When wrong is right (and vice versa)

Have you ever thought you were Ivory soap (99.44 percent) sure of a fact, only to decide that you were 100 percent WRONG? And, then, have you discovered that you were only wrong because you THOUGHT you were wrong, but you were really RIGHT all along? It happened to me recently.

During most of my adult life, I believed my father served in the Kansas Legislature with former Sen. Bob Dole during the early 1950s when they were both young combat veterans getting on with the business of rebuilding their lives. Through the years, I apprised countless people of that fact.

But when husband Ray and I attended the recent festivities at the Dole Institute of Politics, I began to doubt my long-held belief. As we perused the Institute’s exhibits, I perceived a problem. The exhibits showed Bob Dole going directly to Congress from his position as Russell’s county attorney.

“Hey,” I said to Ray, “they show Dole’s election to Congress after his time as county attorney instead of state representative. That’s weird!”

As usual, when I am perplexed, I sought guidance from Ray. “Am I an idiot?” I asked, “or did these bozos foul up?” (Ray is an experienced husband, so he didn’t attempt to answer that question.)

I am proud that I voted for Bob Dole each time he was a candidate. But I can’t help but wonder — if I hadn’t thought he and my late father were friends, would I have spent all that time at fairs and festivals handing out gallons of pineapple juice in small blue cups? I can answer that question in two words: “Snowball’s chance!”

“What’s the deal?” I huffed, as we were driving home. “A lot of people that I told that story to knew better … but did they tell me so? Did they say, ‘Oh, Marsha, you’re so full of it!’ as my sister Lesta does? No, they didn’t, and neither did Dole when I mentioned it to him many years ago when we had our photo taken together.” (I’m still waiting for my copy of that picture.)

I concluded the reason no one said anything is because so many people resent being told they are wrong. Take the woman who dialed my phone number — a wrong number — THREE times, each time insisting that she had dialed correctly when I knew she was transposing numbers. When I politely tried to tell her what she was doing wrong, she said icily, “I just wish you’d quit answering this number!”

I can’t reflect on my humiliating Dole blunders without remembering a long-ago embarrassing goof that occurred when my friend Roberta and I were trying to sink an orange juice can floating down the Wakarusa River (it was a slow day) by throwing rocks at it. When our best efforts proved unsuccessful, I said, “Let’s throw a full-i-sade at it!”

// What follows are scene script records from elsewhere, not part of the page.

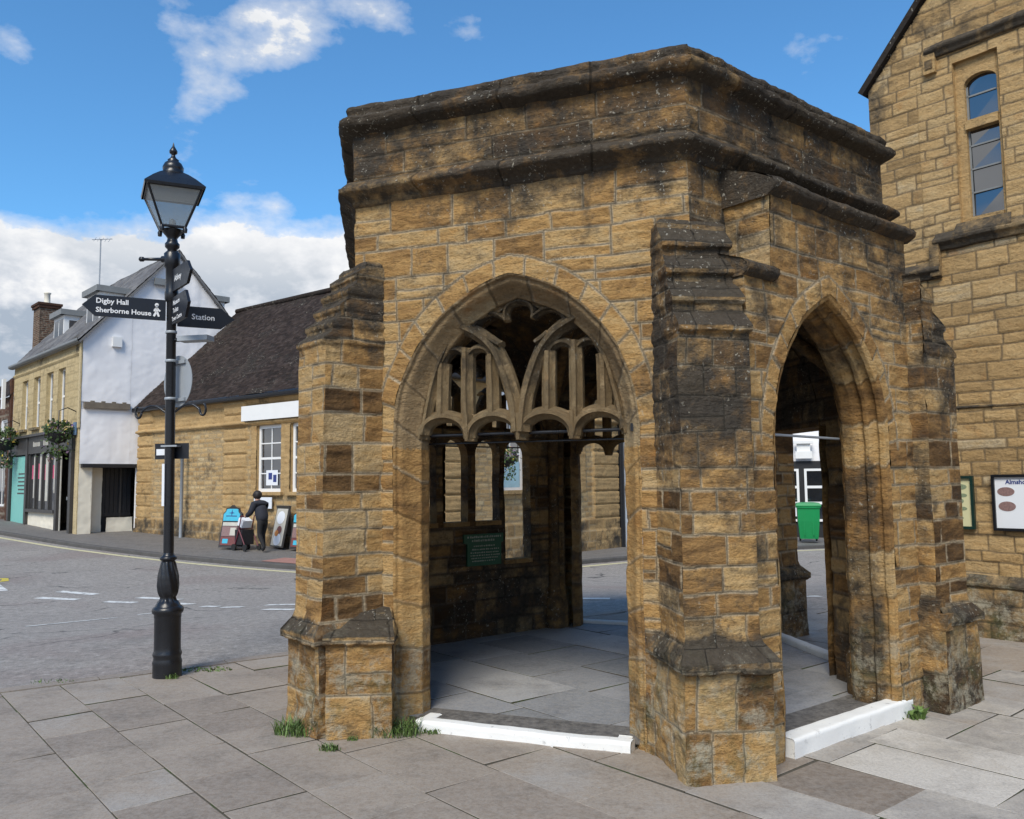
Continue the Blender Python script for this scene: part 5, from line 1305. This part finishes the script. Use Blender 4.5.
jv = [vs[k] for k in ji]; jv[0] = L3(-.04, 0, .80); 
jr = [.20, .185, .19, .17, .08, .10, .085, .066, .10, .085, .066]
je = [(mp[a], mp[c]) for a, c in es if a in mp and c in mp]
skin_mesh('jacket', jv, je, jr, M_FABRIC, per)
hb = MB(); hc = np.array(L3(.265, 0, 1.60))
rows = []
for i in range(9):
    a = -math.pi/2*.9+i*(math.pi*.95)/8; t_ = np.arange(16)*math.pi/8
    rows.append(hc+np.stack([math.cos(a)*.125*np.cos(t_)*(1.0), math.cos(a)*.125*np.sin(t_), 0*t_+math.sin(a)*.135], -1)-f_*.025)
P = np.array(rows); P = P+(fbm(P*30, 2, 3)-.5)[..., None]*.04*v3(1, 1, 1); hb.grid(P, wrap=True, smooth=True)
o = hb.build('hair', M_HAIR); o.parent = per
wk = pp+f_*.72; wk = v3(wk[0], wk[1], gz_far(wk[0], wk[1]))
rol = empty('wheeled_walker', wk, 'maroon framed wheeled walker with black bag and white paper pushed by the woman', 'walker')
b = MB()
for s in (-.22, .22):
    b.tube([wk-f_*.16+r_*s+ZU*.98, wk-f_*.05+r_*s+ZU*.99, wk+f_*.05+r_*s+ZU*.60, wk+f_*.25+r_*s+ZU*.12], .018, 6)
    b.tube([wk+f_*.05+r_*s+ZU*.60, wk-f_*.25+r_*s+ZU*.12], .018, 6)
b.tube([wk+f_*.05-r_*.22+ZU*.62, wk+f_*.05+r_*.22+ZU*.62], .018, 6); b.tube([wk+f_*.12-r_*.22+ZU*.40, wk+f_*.12+r_*.22+ZU*.40], .014, 6)
b.build('frame', M_MAROON, rol)
for s in (-.24, .24):
    for q in (.26, -.26):
        b = MB(); c = wk+f_*q+r_*s+ZU*.095; t_ = np.arange(16)*math.pi/8
        R1_ = [[c+r_*w+(f_*math.cos(a)+ZU*math.sin(a))*rr for a in t_] for w, rr in ((-.02, .06), (-.02, .095), (.02, .095), (.02, .06), (-.02, .06))]
        b.grid(np.array(R1_), wrap=True); b.add(R1_[0], [tuple(range(16))]); b.build('wheel', M_RUBBER, rol)
b = MB(); b.cbox(wk+f_*.10+ZU*.38, .34, .40, .42, rot=math.atan2(f_[1], f_[0])); b.build('bag', M_BAG, rol)
b = MB(); b.box(wk+f_*.02-r_*.16+ZU*.64, f_*.20+ZU*.10, r_*.32, -f_*.08+ZU*.20); tag(b.build('carrier_bag', M_POSTERW), 'white paper bag resting on top of the wheeled walker', 'bag')

# ================================================================== green notice inside the conduit
O, U, N = FC[2]; q = O-N*(TH+.028)
t = empty('green_notice', q+U*1.21+ZU*.95, 'green notice board with rows of pale lettering under the lancet windows inside the conduit', 'notice')
b = MB(); pl = [(1.00, .79), (1.44, .79), (1.44, 1.015), (1.47, 1.03), (1.47, 1.115), (.955, 1.115), (.955, 1.03), (1.00, 1.015)]
b.plate([q+U*x+ZU*z for x, z in pl], N, .022); b.build('board', M_GREENSIGN, t)
b = MB(); rs = np.random.RandomState(4)
for row, (z, h, a, c) in enumerate([(1.075, .022, 1.0, 1.43), (1.037, .024, 1.06, 1.36), (.985, .016, 1.08, 1.36), (.950, .016, 1.06, 1.40), (.918, .013, 1.04, 1.41), (.890, .013, 1.04, 1.40), (.862, .013, 1.05, 1.39), (.833, .013, 1.06, 1.36)]):
    x = a
    while x < c:
        w = rs.uniform(.008, .02); b.box(q-N*.003+U*x+ZU*z, U*w, N*.004, ZU*h*rs.uniform(.7, 1)); x += w+rs.uniform(.005, .016)
b.build('lettering', M_SIGNTEXT, t)

# ================================================================== ALMSHOUSE (large gabled stone building on the right)
AO, AU = v3(4.14, 9.86, 0), -dirv(-39.8); AN = v3(-abs(AU[1]), -AU[0], 0); AN = nrm(v3(AU[1], -AU[0], 0))
if AN[1] > 0: AN = -AN
alms = empty('gabled_stone_building', AO+AU*3.5-AN*4, 'tall gabled golden stone building with mullioned window and notice frames at the right edge', 'building')
AZ0, AS0, SLP, AHW = 6.22, .215, 1.15, 3.6
def akeep(u, z): return z < AZ0+SLP*np.minimum(u-AS0, 2*AHW-(u-AS0))
rg = np.random.RandomState(9); AB = [-.1, .16, .34, .57]
while AB[-1] < 11: AB.append(AB[-1]+rg.choice([.11, .13, .15, .17, .20]))
W0, W1, WZ0, WZ1 = 1.175, 1.64, 4.36, 6.20
ahole = rect_sd(W0, W1, WZ0, WZ1)
def tn_a(t, u, z):
    d = np.where((np.abs(u-(W0+W1)/2) < .62) & (z > 4.3) & (z < 6.35), .58+.15*t, t)
    return np.where((z > .55) & (z < 1.35), .45+.25*t, np.where(z < .57, t*.5, d))
ga = lambda u, z: .04+.42*sstep(.60, .45, z)+.55*sstep(.75, .2, u)*sstep(5.0, 5.9, z)+.25*sstep(6.3, 6.8, z)*sstep(2.2, 1.0, u)
b = MB()
ax_ = lambda u, z: np.where(z < .57, .07+.03*np.clip((.57-z)/.2, 0, 1), 0)
wall(b, AO, AU, AN, AS0, 2.6, -.05, 8.6, .014, AB, 401, hole=ahole, keepfn=akeep, extra=ax_, grime=ga, tonefn=lambda t, u, z: tn_a(t*.7+.18, u, z), lo=.20, hi=.52, depth=.008, rough=.006, amp=.007, mortw=.011, split=.12)
wall(b, AO, AU, AN, 2.6, 2*AHW+AS0, -.05, 10.4, .06, AB, 402, keepfn=akeep, extra=ax_, grime=ga, lo=.25, hi=.62, mortw=.02)
wall(b, AO+AU*AS0, -AN, -AU, 0, 9, -.05, AZ0, .08, AB, 403, grime=lambda u, z: .3+0*u, lo=.25, hi=.62, mortw=.02)
q = AO+AU*(2*AHW+AS0); b.quad(q, q-AN*9, q-AN*9+ZU*AZ0, q+ZU*AZ0, tone=.5)
wall(b, AO-AN*9, AU, -AN, AS0, 2*AHW+AS0, -.05, 10.4, .2, AB, 404, keepfn=akeep)
reveal(b, AO, AU, AN, W0, W1, WZ0, WZ1, .13, tone=.5, grime=.12)
b.build('wall', M_ALMS, alms)
# window: splayed stone frame, arched head, transom, glass
b = MB(); fz = AO-AN*.125
iw0, iw1 = 1.265, 1.595
def fr_box(a, c, z0, z1, d=.05, off=0.): b.box(fz+AU*a+ZU*z0-AN*off, AU*(c-a), AN*d, ZU*(z1-z0), tone=.55, grime=.1)
fr_box(W0-.01, iw0, WZ0, WZ1+.01, .07); fr_box(iw1, W1+.01, WZ0, WZ1+.01, .07); fr_box(iw0, iw1, WZ0, WZ0+.09, .09); fr_box(iw0, iw1, 5.42, 5.52, .10)
ac, ar = (iw0+iw1)/2, (iw1-iw0)/2; arc = [(ac+ar*math.cos(a), 5.92+ar*.62*math.sin(a)) for a in np.linspace(0, math.pi, 15)]
pl = [(iw1, WZ1+.01)]+[(x, z) for x, z in arc]+[(iw0, WZ1+.01)]
for i in range(len(arc)-1):
    (x0, z0), (x1, z1) = arc[i], arc[i+1]; b.plate([fz+AU*x+ZU*z for x, z in ((x0, z0), (x0, WZ1+.01), (x1, WZ1+.01), (x1, z1))], AN, .075, tone=.55, grime=.15)
f = b.build('window', M_ALMS, alms)
b = MB(); zz = [WZ0+.05, 4.72, 4.98, 5.24, 5.47, 5.80, WZ1-.01]; rs = np.random.RandomState(6)
for z0, z1 in zip(zz[:-1], zz[1:]):
    k = rs.uniform(-.012, .012, 4)
    b.quad(fz+AU*iw0+ZU*z0+AN*(.006+k[0]*.5), fz+AU*iw1+ZU*z0+AN*(.006+k[1]*.5), fz+AU*iw1+ZU*z1+AN*(.006+k[2]*.5), fz+AU*iw0+ZU*z1+AN*(.006+k[3]*.5))
b.build('pane', M_PANE, f)
b = MB()
for z in (4.72, 4.98, 5.24, 5.80): b.box(fz+AU*iw0+ZU*z+AN*.014, AU*(iw1-iw0), AN*.010, ZU*.018)
b.box(fz+AU*iw0+ZU*5.52+AN*.012, AU*.02, AN*.012, ZU*.4); b.box(fz+AU*(iw1-.02)+ZU*5.52+AN*.012, AU*.02, AN*.012, ZU*.4)
b.box(fz+AU*iw0+ZU*4.45+AN*.012, AU*.018, AN*.012, ZU*.98); b.box(fz+AU*(iw1-.018)+ZU*4.45+AN*.012, AU*.018, AN*.012, ZU*.98)
b.build('glazing_bar', M_LEAD, f)
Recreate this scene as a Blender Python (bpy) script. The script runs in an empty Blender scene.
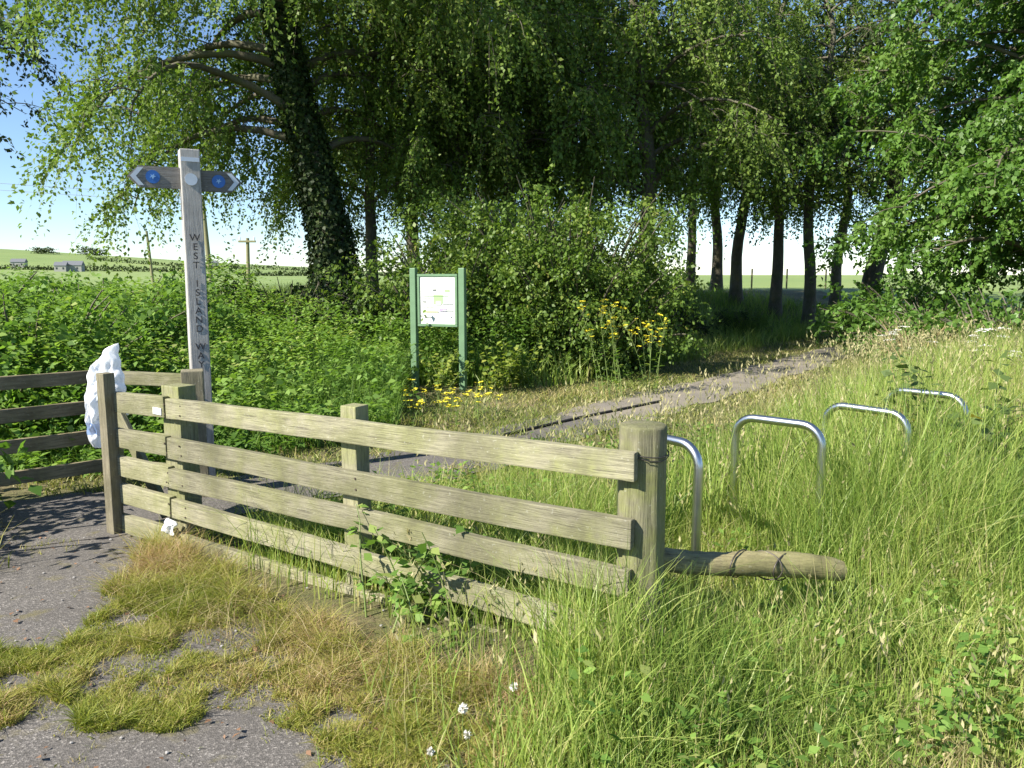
import bpy, bmesh, math, numpy as np
from mathutils import Vector, Matrix, Euler

S = bpy.context.scene
COL = S.collection
R = math.radians
RNG = np.random.default_rng(7)

# ------------------------------------------------------------------ camera
PITCH = R(7.8); F = 797.0; EYE = 1.6
cd = bpy.data.cameras.new('camera'); cam = bpy.data.objects.new('camera', cd); COL.objects.link(cam)
cam.location = (0, 0, EYE); cam.rotation_euler = (R(90) - PITCH, 0, 0)
cd.sensor_width = 36; cd.lens = F / 1024 * 36; cd.clip_start = 0.05; cd.clip_end = 6000
S.camera = cam

def ray(px, py):
    a = (px - 512) / F; b = -(py - 384) / F
    return np.array([a, math.cos(PITCH) + b * math.sin(PITCH), -math.sin(PITCH) + b * math.cos(PITCH)])
def at(px, py, Y):
    d = ray(px, py); return np.array([0, 0, EYE]) + d * (Y / d[1])
def gp(px, py, z=0.0):
    d = ray(px, py); return np.array([0, 0, EYE]) + d * ((z - EYE) / d[2])

def sstep(a, b, x):
    t = np.clip((np.asarray(x, float) - a) / (b - a), 0, 1); return t * t * (3 - 2 * t)

# ------------------------------------------------------------------ value noise (placement only)
_perm = np.random.default_rng(3).random((64, 64))
def vnoise(x, y, s=1.0, o=0.0):
    x = np.asarray(x, float) * s + o + 100; y = np.asarray(y, float) * s + o * 1.7 + 100
    i = np.floor(x).astype(int); j = np.floor(y).astype(int); fx = x - i; fy = y - j
    fx = fx * fx * (3 - 2 * fx); fy = fy * fy * (3 - 2 * fy)
    g = lambda a, b: _perm[a % 64, b % 64]
    return (g(i, j) * (1 - fx) + g(i + 1, j) * fx) * (1 - fy) + (g(i, j + 1) * (1 - fx) + g(i + 1, j + 1) * fx) * fy
def fbm(x, y, s=1.0, o=0.0):
    return .55 * vnoise(x, y, s, o) + .3 * vnoise(x, y, s * 2.1, o + 9) + .15 * vnoise(x, y, s * 4.3, o + 21)

# ------------------------------------------------------------------ path and terrain
PATH = np.array([(-5.5, 4.4), (-3.6, 4.85), (-2.7, 5.25), (-1.7, 5.75), (-0.8, 6.5), (0.3, 7.9), (1.3, 9.2), (2.25, 10.4),
                 (4.2, 13.0), (6.6, 16.3), (9.8, 20.0), (14, 24), (22, 31)], float)
def dpath(x, y):
    x = np.asarray(x, float); y = np.asarray(y, float)
    best = np.full(np.broadcast(x, y).shape, 1e9); side = np.zeros_like(best)
    for a, b in zip(PATH[:-1], PATH[1:]):
        d = b - a; L2 = d @ d
        t = np.clip(((x - a[0]) * d[0] + (y - a[1]) * d[1]) / L2, 0, 1)
        ex = x - a[0] - t * d[0]; ey = y - a[1] - t * d[1]
        q = np.hypot(ex, ey); s = np.sign(d[0] * ey - d[1] * ex)
        m = q < best; best = np.where(m, q, best); side = np.where(m, s, side)
    return best, side            # side > 0: left (far, tree) side
def terrain(x, y):
    x = np.asarray(x, float); y = np.asarray(y, float)
    q, s = dpath(x, y)
    z = -.12 * sstep(.15, .9, x) * (1 - sstep(3.6, 5.6, y))
    z = z + .42 * sstep(1.6, 6, np.where(s < 0, q, 0)) * sstep(4.5, 9, y)
    z = z + 1.0 * sstep(2.2, 7.5, np.where(s > 0, q, 0)) * sstep(10.5, 18, y)
    z = z + .05 * (fbm(x, y, .35) - .5) * sstep(.9, 2.5, q) * sstep(5.5, 8, y)
    far = sstep(26, 45, np.hypot(x, y))
    return z * (1 - far) + 1.0 * far

# ------------------------------------------------------------------ materials
def mat(name):
    m = bpy.data.materials.new(name); m.use_nodes = True
    nt = m.node_tree
    for n in list(nt.nodes):
        nt.nodes.remove(n)
    out = nt.nodes.new('ShaderNodeOutputMaterial'); b = nt.nodes.new('ShaderNodeBsdfPrincipled')
    nt.links.new(b.outputs[0], out.inputs[0])
    return m, nt, b, out
def N(nt, t, **kw):
    n = nt.nodes.new(t)
    for k, v in kw.items():
        if k in n.inputs.keys(): n.inputs[k].default_value = v
        else: setattr(n, k, v)
    return n
def ramp(nt, fac, stops, mode='LINEAR'):
    r = nt.nodes.new('ShaderNodeValToRGB'); r.color_ramp.interpolation = mode
    e = r.color_ramp.elements
    while len(e) < len(stops): e.new(0.5)
    for el, (p, c) in zip(e, stops):
        el.position = p; el.color = (c[0], c[1], c[2], 1) if not isinstance(c, (int, float)) else (c, c, c, 1)
    nt.links.new(fac, r.inputs[0]); return r.outputs[0]
def mix(nt, f, a, b, mode='MIX'):
    m = nt.nodes.new('ShaderNodeMix'); m.data_type = 'RGBA'; m.blend_type = mode
    for sock, v in ((m.inputs[0], f), (m.inputs[6], a), (m.inputs[7], b)):
        if isinstance(v, bpy.types.NodeSocket): nt.links.new(v, sock)
        else: sock.default_value = v if not isinstance(v, tuple) else (*v[:3], 1)
    return m.outputs[2]
def noise(nt, vec, scale, detail=4, rough=.6):
    n = N(nt, 'ShaderNodeTexNoise', Scale=scale, Detail=detail, Roughness=rough)
    nt.links.new(vec, n.inputs['Vector']); return n.outputs[0]
def objco(nt, scale=(1, 1, 1), out='Object'):
    tc = nt.nodes.new('ShaderNodeTexCoord'); mp = nt.nodes.new('ShaderNodeMapping')
    nt.links.new(tc.outputs[out], mp.inputs[0]); mp.inputs['Scale'].default_value = scale
    return mp.outputs[0]
def bump(nt, b, h, s=.4, d=.01):
    n = N(nt, 'ShaderNodeBump', Strength=s, Distance=d); nt.links.new(h, n.inputs['Height']); nt.links.new(n.outputs[0], b.inputs['Normal'])

def leafmat(name, stops, transl=.35, rough=.5, spec=.25, boost=(1.25, 1.35, .6)):
    m, nt, b, out = mat(name)
    at_ = N(nt, 'ShaderNodeAttribute', attribute_name='rnd')
    c = ramp(nt, at_.outputs['Fac'], stops)
    nt.links.new(c, b.inputs['Base Color']); b.inputs['Roughness'].default_value = rough
    b.inputs['Specular IOR Level'].default_value = spec
    tr = N(nt, 'ShaderNodeBsdfTranslucent')
    nt.links.new(mix(nt, 1.0, c, boost, 'MULTIPLY'), tr.inputs[0])
    ms = N(nt, 'ShaderNodeMixShader'); ms.inputs[0].default_value = transl
    nt.links.new(b.outputs[0], ms.inputs[1]); nt.links.new(tr.outputs[0], ms.inputs[2]); nt.links.new(ms.outputs[0], out.inputs[0])
    return m

M = {}
M['beech'] = leafmat('beech_leaf', [(0, (.058, .108, .02)), (.35, (.108, .182, .034)), (.7, (.168, .245, .05)), (.9, (.235, .285, .07)), (1, (.28, .21, .07))], .4, .52, .25)
M['bright_leaf'] = leafmat('bright_leaf', [(0, (.05, .115, .02)), (.5, (.10, .20, .034)), (1, (.18, .28, .065))], .38, .45, .35)
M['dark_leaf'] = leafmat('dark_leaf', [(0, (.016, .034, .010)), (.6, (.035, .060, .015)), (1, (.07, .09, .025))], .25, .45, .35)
M['haw'] = leafmat('hawthorn_leaf', [(0, (.055, .105, .018)), (.45, (.11, .185, .034)), (.8, (.18, .25, .05)), (1, (.27, .21, .07))], .38, .45, .3)
M['nettle'] = leafmat('nettle_leaf', [(0, (.07, .145, .028)), (.5, (.14, .25, .05)), (.9, (.22, .34, .075)), (1, (.32, .36, .12))], .4, .55, .25)
M['ivy'] = leafmat('ivy_leaf', [(0, (.012, .028, .008)), (.7, (.028, .05, .013)), (1, (.06, .085, .02))], .15, .55, .2)
M['sap'] = leafmat('sapling_leaf', [(0, (.10, .17, .025)), (.5, (.20, .27, .05)), (1, (.33, .36, .08))], .42, .5, .25)
M['dock'] = leafmat('dock_leaf', [(0, (.05, .085, .025)), (.6, (.10, .15, .045)), (.93, (.15, .20, .07)), (1, (.5, .36, .06))], .35, .5, .3)
M['hay'] = leafmat('dry_stalk', [(0, (.20, .15, .07)), (.5, (.36, .29, .15)), (1, (.52, .45, .28))], .3, .6, .2, (1.1, 1.1, .9))
M['seed'] = leafmat('seed_stalk', [(0, (.20, .21, .08)), (.5, (.34, .33, .16)), (1, (.45, .40, .24))], .35, .6, .2, (1.1, 1.1, .9))
G_STOPS = [(0, (.11, .19, .04)), (.25, (.20, .30, .06)), (.5, (.31, .40, .10)), (.7, (.42, .46, .15)), (.82, (.50, .46, .22)), (1, (.58, .49, .30))]
M['grass'] = leafmat('long_grass_blade', G_STOPS, .45, .42, .35, (1.15, 1.2, .65))
M['verge'] = leafmat('verge_blade', [(0, (.10, .15, .028)), (.3, (.18, .235, .05)), (.55, (.30, .31, .10)), (.8, (.42, .36, .17)), (1, (.50, .42, .24))], .4, .5, .3, (1.1, 1.15, .75))
M['dryg'] = leafmat('dry_patch_blade', [(0, (.15, .20, .03)), (.35, (.27, .30, .05)), (.58, (.37, .34, .10)), (.78, (.44, .34, .18)), (1, (.42, .27, .16))], .4, .5, .3, (1.1, 1.15, .75))
M['moss'] = leafmat('moss_tip', [(0, (.14, .16, .025)), (.5, (.27, .29, .045)), (1, (.38, .36, .09))], .3, .7, .1, (1.1, 1.1, .8))
M['fleaf'] = leafmat('far_hedge_leaf', [(0, (.022, .04, .012)), (1, (.06, .085, .025))], .2, .6, .2)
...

Roberta looked puzzled. “Do you mean a fusillade?” she inquired.

“Probably,” I said, remembering that I first encountered that word in Wake of the Red Witch — one of my mother’s Literary Guild books — when I was in grade school. The pirates (I think they were pirates, although they may have been warring navies) in that book were constantly firing dozens of fusillades every which way.

At any rate, I decided on full-i-sade as the pronunciation for fusillade when my age was in single digits and continued to mispronounce it until Roberta corrected me. Thank goodness fusillade is not a word that comes up often in conversation, the world fortunately holding only a limited number of orange juice cans that require sinking.

But I digress. At the dedication ceremony on Dole’s 80th birthday, I shared with friends Darlene and Jim that I was wrong about Dole serving in the Kansas House. Fact is, I was wrong about THAT! I apparently overlooked the display relating to his time in the Kansas Legislature because he did indeed serve a term there before he was county attorney.

So I am admitting in print that I was wrong … not once, but TWICE!

What a lot of ammunition that gives Ray, whom I’ve finally convinced (after years of trying) that if I argue a fact, not only am I RIGHT, but I can PROVE it.

Would I have argued the point with Dole about his term or nonexistent term — whichever — in the Kansas House? It’s unlikely … simply because I was only Ivory soap sure of my facts. But it might have been an interesting exercise had I done so. It would have been worth it to hear Bob Dole exclaim in exasperation: “Oh, Marsha, you are SO full of it!”